First of all, it's always a bad idea to leave a catch block empty. Because when an exception is caught, nothing will happen, and you'll never know that something went wrong. Always handle exceptions appropriately.
Also, code like this:
if (a.equals("asd"))
return true;
else
return false;
can be simplified like this:
return a.equals("asd");
The result of the expression a.equals("asd") is already a boolean; why would you check again if it's true or false and then return true or false?
Not all paths in the code will return a value. Since you have a catch there, if an exception is thrown, no value will be returned because the code in the catch will execute.
I think you should return the value at the end of function after catch. Try to store result in one boolean variable and return that variable after catch. This may solve your problem
A premise:
a=="asd" is not 'wrong' but probably it is better to use a.equals("asd") because == compares pointers, not equality. For example ("asd"=="asd") == false but ("asd".equals("asd")) == false
If if(a=="asd") throws an exception, the flow goes in the catch, and then it exits without ever finding the return statement. the correct code could have a return statement inside the catch block
Jesper's answer pretty much covers it. I needed to show some code so therefore this separate answer.
You will have to decide in each situation how to handle exceptions. Jesper and LordSAK both chose to return 'false'. A problem with this is that you can't distinguish the error condition from the case that 'a' is not equal to "asd".
A possible solution is to change the method's return type to Boolean (the Object version of the primitive boolean) and return 'null' in case of an exception
public static Boolean check() {
try {
return "asd".equals(a);
}
catch(Exception e) {
return null;
}
}
Another option is to re-throw your exception as an unchecked exception:
public static boolean check() {
try {
return "asd".equals(a);
}
catch(Exception e) {
throw new RuntimeException("Problem during check", e);
}
}
A drawback of this approach is that the code calling your check() method does not expect a runtime exception to be thrown. Because this type of exception is unchecked the developer will not get a compiler warning if he doesn't surround the call to check() with try-catch.
A third option is to just declare the exception and let your calling code handle it. A full example:
import org.apache.log4j.Logger;
public class Checker {
private static final Logger LOG = Logger.getLogger(Checker.class);
private String a;
public Checker(String value) {
a = value;
}
public boolean check() throws Exception {
return "asd".equals(a);
}
public static void main(String[] args) {
Checker app = new Checker("Stackoverflow");
try {
app.check();
}
catch(Exception e) {
LOG.error("Problem during check", e);
}
}
}
An advantage is that you don't have to decide which value check() returns in case of an error, but instead you just return the error itself.

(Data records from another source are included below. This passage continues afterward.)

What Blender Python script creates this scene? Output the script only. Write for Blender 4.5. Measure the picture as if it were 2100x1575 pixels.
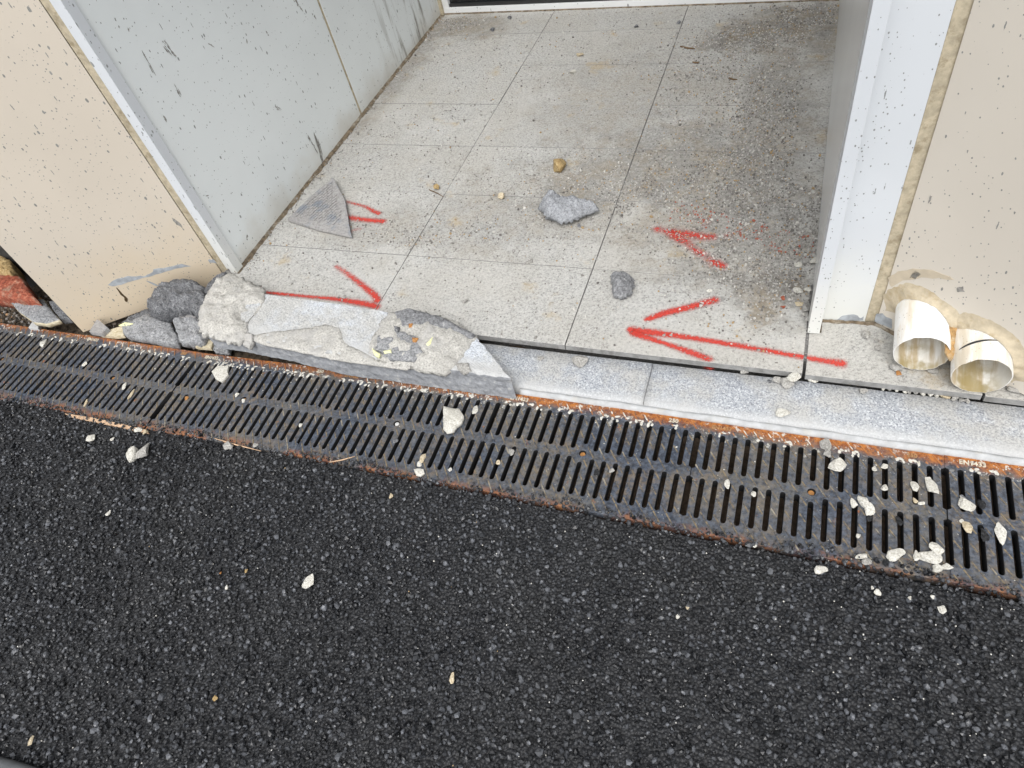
import bpy, bmesh, math, random
import numpy as np
from mathutils import Vector, Matrix, noise as mn
from mathutils.geometry import delaunay_2d_cdt

SC = bpy.context.scene
for _o in list(bpy.data.objects):
    bpy.data.objects.remove(_o)
COL = SC.collection
random.seed(7)
RNG = np.random.default_rng(7)

# ------------------------------------------------------------------ camera
CAM_ROT = np.array([[0.9318526293, -0.1284294033, 0.339347264],
                    [0.3106924596, 0.7654986657, -0.5634554005],
                    [-0.1874056369, 0.6304900325, 0.753233992]])
CAM_POS = np.array([2.123677975, -0.8350827557, 1.354206306])
FPX = 1408.967
cam = bpy.data.cameras.new('camera')
cam.sensor_width = 36.0
cam.lens = 36.0 * FPX / 2100.0
cam.clip_start = 0.02
cam.clip_end = 200
cam_o = bpy.data.objects.new('camera', cam)
COL.objects.link(cam_o)
M = Matrix.Identity(4)
for r in range(3):
    for c in range(3):
        M[r][c] = CAM_ROT[r][c]
    M[r][3] = CAM_POS[r]
cam_o.matrix_world = M
SC.camera = cam_o

# ------------------------------------------------------------------ daylight (overcast)
SUN_DIR = Vector((0.14, -0.58, 0.95)).normalized()
world = bpy.data.worlds.new('World')
SC.world = world
world.use_nodes = True
wn = world.node_tree
wn.nodes.clear()
sky = wn.nodes.new('ShaderNodeTexSky')
sky.sky_type = 'NISHITA'
sky.sun_disc = False
sky.sun_elevation = math.asin(SUN_DIR.z)
sky.sun_rotation = math.atan2(SUN_DIR.x, SUN_DIR.y)
sky.air_density = 1.0
sky.dust_density = 3.0
hs = wn.nodes.new('ShaderNodeHueSaturation')
hs.inputs['Saturation'].default_value = 0.16
bg = wn.nodes.new('ShaderNodeBackground')
bg.inputs['Strength'].default_value = 0.15
wo = wn.nodes.new('ShaderNodeOutputWorld')
wn.links.new(sky.outputs[0], hs.inputs['Color'])
wn.links.new(hs.outputs[0], bg.inputs['Color'])
wn.links.new(bg.outputs[0], wo.inputs['Surface'])
sun = bpy.data.lights.new('sun', 'SUN')
sun.energy = 0.6
sun.angle = math.radians(40)
sun.color = (1.0, 0.97, 0.93)
sun_o = bpy.data.objects.new('sun', sun)
COL.objects.link(sun_o)
sun_o.location = (0, -3, 6)
sun_o.rotation_euler = (-SUN_DIR).to_track_quat('-Z', 'Y').to_euler()
SC.view_settings.view_transform = 'Standard'
SC.view_settings.look = 'None'
SC.view_settings.gamma = 1
SC.view_settings.use_curve_mapping = False
SC.view_settings.exposure = 0.75


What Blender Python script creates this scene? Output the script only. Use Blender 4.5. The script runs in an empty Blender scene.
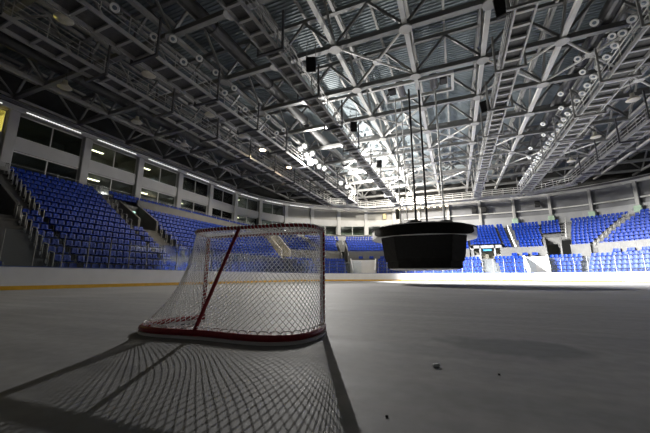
import bpy, math, random
from mathutils import Vector, Matrix
random.seed(7)
C = bpy.context.scene.collection
R = math.radians
V = Vector

# ------------------------------------------------------------------ helpers
class MB:
    """collects shapes and links them as ONE mesh object"""
    def __init__(s): s.v = []; s.f = []; s.sm = False
    def add(s, vs, fs):
        b = len(s.v); s.v += [tuple(p) for p in vs]; s.f += [tuple(i + b for i in q) for q in fs]; return s
    def quad(s, a, b, c, d): return s.add([a, b, c, d], [(0, 1, 2, 3)])
    def box(s, c, size, m=None):
        x, y, z = size[0]/2, size[1]/2, size[2]/2
        vs = [V((i*x, j*y, k*z)) for k in (-1, 1) for j in (-1, 1) for i in (-1, 1)]
        if m is not None: vs = [m @ p for p in vs]
        vs = [p + V(c) for p in vs]
        return s.add(vs, [(0, 2, 3, 1), (4, 5, 7, 6), (0, 1, 5, 4), (2, 6, 7, 3), (0, 4, 6, 2), (1, 3, 7, 5)])
    def bevbox(s, c, size, b, m=None):
        """box with chamfered edges"""
        x, y, z = size[0]/2, size[1]/2, size[2]/2
        rings = []
        for zz, k in ((-z, b), (-z+b, 0), (z-b, 0), (z, b)):
            xx, yy = x-k, y-k; q = b
            rings.append([(-xx+q, -yy, zz), (xx-q, -yy, zz), (xx, -yy+q, zz), (xx, yy-q, zz), (xx-q, yy, zz), (-xx+q, yy, zz), (-xx, yy-q, zz), (-xx, -yy+q, zz)])
        vs = [V(p) for r in rings for p in r]
        if m is not None: vs = [m @ p for p in vs]
        vs = [p + V(c) for p in vs]
        fs = [tuple(range(7, -1, -1)), tuple(range(24, 32))]
        for r in range(3):
            for i in range(8): fs.append((r*8+i, r*8+(i+1) % 8, (r+1)*8+(i+1) % 8, (r+1)*8+i))
        return s.add(vs, fs)
    def beam(s, p, q, w, h):
        p, q = V(p), V(q); d = (q-p).normalized()
        up = V((0, 0, 1)) if abs(d.z) < .95 else V((0, 1, 0))
        a = d.cross(up).normalized()*(w/2); b = a.cross(d).normalized()*(h/2)
        vs = [p-a-b, p+a-b, p+a+b, p-a+b, q-a-b, q+a-b, q+a+b, q-a+b]
        return s.add(vs, [(0, 3, 2, 1), (4, 5, 6, 7), (0, 1, 5, 4), (1, 2, 6, 5), (2, 3, 7, 6), (3, 0, 4, 7)])
    def tube(s, pts, r, n=8, closed=False, cap=True):
        pts = [V(p) for p in pts]; N = len(pts); base = len(s.v); pa = None
        for i, p in enumerate(pts):
            a = pts[i-1] if (i or closed) else p
            b = pts[(i+1) % N] if (i < N-1 or closed) else p
            d = (b-a).normalized()
            if pa is None:
                up = V((0, 0, 1)) if abs(d.z) < .9 else V((1, 0, 0)); pa = d.cross(up).normalized()
            else:
                pa = (pa - d*pa.dot(d)).normalized()
            pb = d.cross(pa)
            for k in range(n):
                t = 2*math.pi*k/n; s.v.append(tuple(p + pa*(r*math.cos(t)) + pb*(r*math.sin(t))))
        for i in range(N if closed else N-1):
            j = (i+1) % N
            for k in range(n):
                s.f.append((base+i*n+k, base+i*n+(k+1) % n, base+j*n+(k+1) % n, base+j*n+k))
        if cap and not closed:
            s.f.append(tuple(base+k for k in range(n-1, -1, -1))); s.f.append(tuple(base+(N-1)*n+k for k in range(n)))
        return s
    def lathe(s, prof, n=20, m=None, c=(0, 0, 0)):
        """profile of (radius, z) turned about z"""
        base = len(s.v); c = V(c)
        for r, z in prof:
            for k in range(n):
                t = 2*math.pi*(k+.5)/n; p = V((r*math.cos(t), r*math.sin(t), z))
                s.v.append(tuple((m @ p if m is not None else p) + c))
        for i in range(len(prof)-1):
            for k in range(n):
                s.f.append((base+i*n+k, base+i*n+(k+1) % n, base+(i+1)*n+(k+1) % n, base+(i+1)*n+k))
        if prof[0][0] > 1e-6: s.f.append(tuple(base+k for k in range(n-1, -1, -1)))
        if prof[-1][0] > 1e-6: s.f.append(tuple(base+(len(prof)-1)*n+k for k in range(n)))
        return s
    def mesh(s, name, mat):
        me = bpy.data.meshes.new(name); me.from_pydata(s.v, [], s.f)
        if mat: me.materials.append(mat)
        if s.sm:
            for p in me.polygons: p.use_smooth = True
        me.update(); return me
    def build(s, name, mat, parent=None, loc=None):
        return link(name, s.mesh(name, mat), parent, loc)

def link(name, me, parent=None, loc=None, rotz=None):
    o = bpy.data.objects.new(name, me); C.objects.link(o)
    if parent is not None: o.parent = parent
    if loc is not None: o.location = loc
    if rotz is not None: o.rotation_euler = (0, 0, rotz)
    return o
def tag(o, label=None, cat=None, group=None, kind=None):
    if label: o['label'] = label
    if cat: o['category'] = cat
    if group: o['group'] = group
    if kind: o['kind'] = kind
    return o
def thing(name, label, cat, loc=(0, 0, 0), rotz=0, group=None):
    o = bpy.data.objects.new(name, None); C.objects.link(o); o.empty_display_size = .2
    o.location = loc; o.rotation_euler = (0, 0, rotz)
    return tag(o, label, cat, group)
def struct(name, mb, mat): return tag(mb.build(name, mat), kind='structure')
_o1 = 'zeroth first second third fourth fifth sixth seventh eighth ninth tenth eleventh twelfth thirteenth fourteenth fifteenth sixteenth seventeenth eighteenth nineteenth'.split()
_o10 = {2: 'twent', 3: 'thirt', 4: 'fort', 5: 'fift', 6: 'sixt', 7: 'sevent', 8: 'eight', 9: 'ninet'}
def nth(n):
    if n < 20: return _o1[n]
    return _o10[n//10] + ('ieth' if n % 10 == 0 else 'y-' + _o1[n % 10])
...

This is actually the whole idea of 'throwing' exceptions.
As a rule of thumb: if you can't handle an exception within the method itself, then throw it and let the calling code deal with it.
An example from the wild: A method handling an exception itself.
private static final long DEFAULT_TIMEOUT = 60000;
public long getTimeout(String timeoutArg) {
try {
return Long.parseLong(timeoutArg);
}
catch(NumberFormatException e) {
return DEFAULT_TIMEOUT;
}
}
NB: I didn't compile or run any of this code, so there might be typos.